Une analyse des risques

« Le principal risque pour les entreprises est l’écoute de ce qui va se passer lors d’une vidéoconférence. Elles doivent prendre différentes mesures. Premièrement, il est important de contrôler les accès aux réunions virtuelles. Deuxièmement, des mots de passe doivent être utilisés pour empêcher une personne malveillante d’y accéder sans autorisation. Enfin, il faut savoir par où transitent les flux et si les données sont localisées sur des serveurs européens afin d’être en conformité avec le Règlement Général sur la Protection des Données (RGPD) », explique Gerome Billois.

Qu’il s’agisse de visioconférence ou d’une autre application ou service, cet expert rappelle que les entreprises doivent faire leur analyse de risques. « S’il s’agit d’une réunion interne sur un sujet sans importance, le risque est limité avec Zoom ou Teams. Par contre, si l’on commence à évoquer la stratégie commerciale de reprise post-confinement sur les marchés à attaquer en priorité et avec quels niveaux de prix, c’est beaucoup plus délicat. Dans ce cas, il faut mieux utiliser d’autres plates-formes plus sécurisées et garantissant la confidentialité des informations ».
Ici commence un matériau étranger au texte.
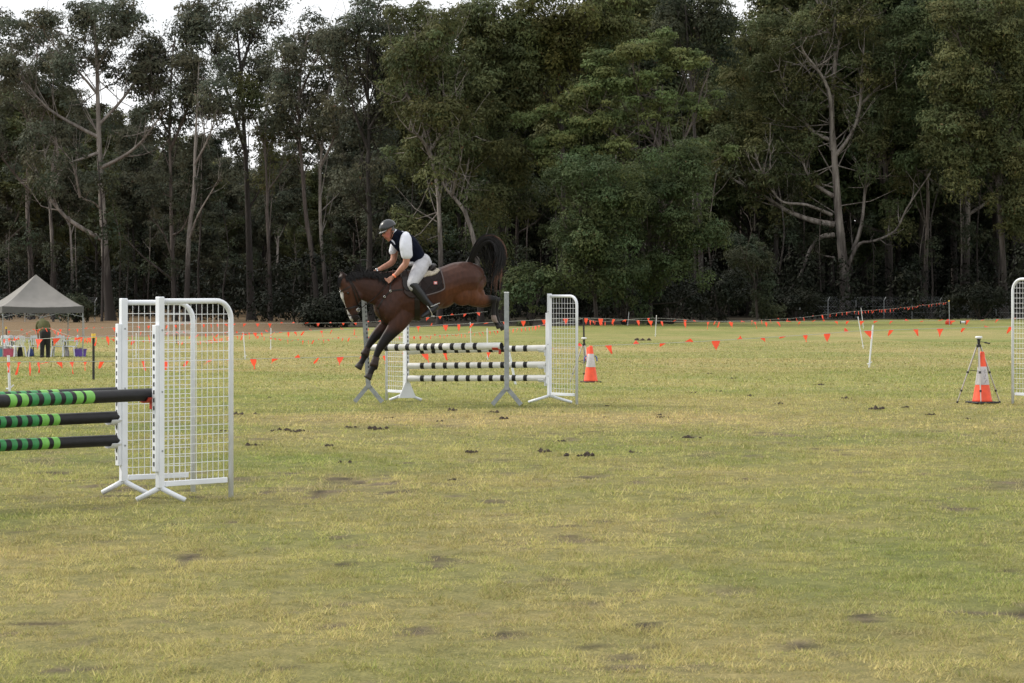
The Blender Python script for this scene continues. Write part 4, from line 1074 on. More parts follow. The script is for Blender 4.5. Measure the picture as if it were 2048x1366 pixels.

Les grands comptes doivent plutôt utiliser des solutions françaises comme Tixeo (certifiée et qualifiée par l’ANSSI), Adista ou encore Visio4you. Pour un usage personnel (ou en PME/PMI), il est recommandé d’utiliser Meet du Suisse Infomaniak et qui repose sur la solution open source Jitsi. Autres alternatives : Scaleway et Framatalk de l’association française Framasoft.